While its plot is at the junction of the worlds of politics and media, The Return to Morality is also a play about the consequences of relinquishing personal responsibility. Pachino says, "It's really about the choices we make, and our motivations. Every choice Arthur Kellogg makes has consequences. Arthur takes the advice of all of the wrong people, a makeup artist over his wife, for instance. And he is naive enough to believe that he can control the portrayal of the book, and himself, in the American media."

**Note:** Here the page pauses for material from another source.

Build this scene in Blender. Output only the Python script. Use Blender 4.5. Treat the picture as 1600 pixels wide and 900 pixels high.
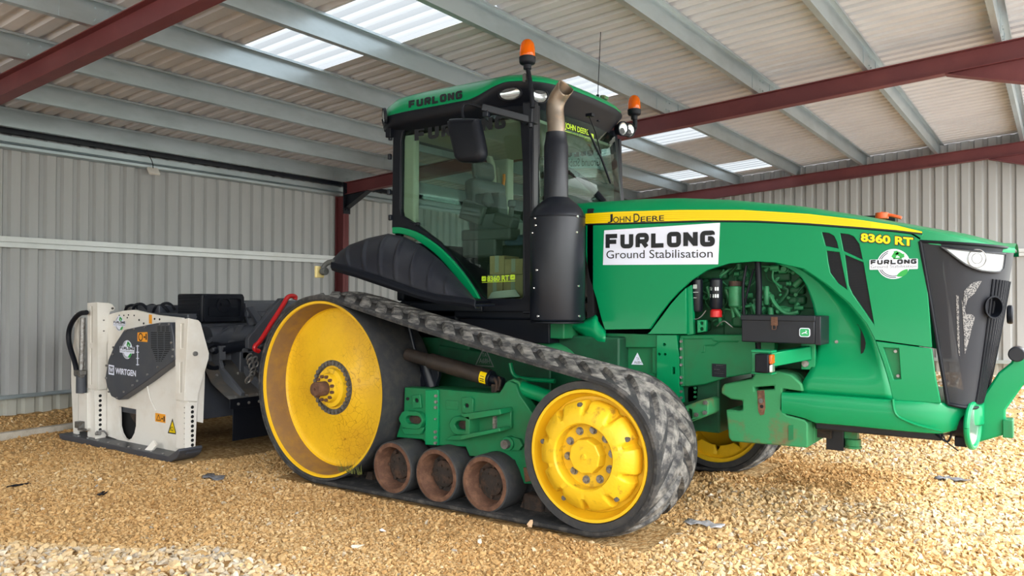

The Return to Morality is a fast-paced play with dialogue that crackles with sharp exchanges and dead-on satire. Its characters are smart people who lose sight of what's important. And like Lebensraum, The Return to Morality manages to be simultaneously a reflection of our values and a very funny cautionary tale. "I'm a little of everyone in my plays, " Pachino says. "To me writing is a lot like extended improvisation on paper for one actor -- me, the writer."

--Larry Loebell, Literary Manager


The story behind The Return to Morality is a political hoax called Report from Iron Mountain. Written in 1967, it was a best selling "secret report" which made the claim that a permanent peace at the end of the cold war would threaten our nation's economic system. According to the publisher's web site, "Although finally identified as an anti-militarist hoax by writer/editor Leonard Lewin, who conceived and launched Report from Iron Mountain with a consortium of peace movement intellectuals including future Nation editors Victor Navasky, and Richard Lingeman, novelist E.L. Doctrow, and economist John Kenneth Galbraith, Iron Mountain has taken on a life of it's own," including bootlegged printings. It is now a "bible" of the militias of the radical right, is sold on the White Citizen Militias web site, and is defended as authentic by conspiracy theorist Mark Lane and others.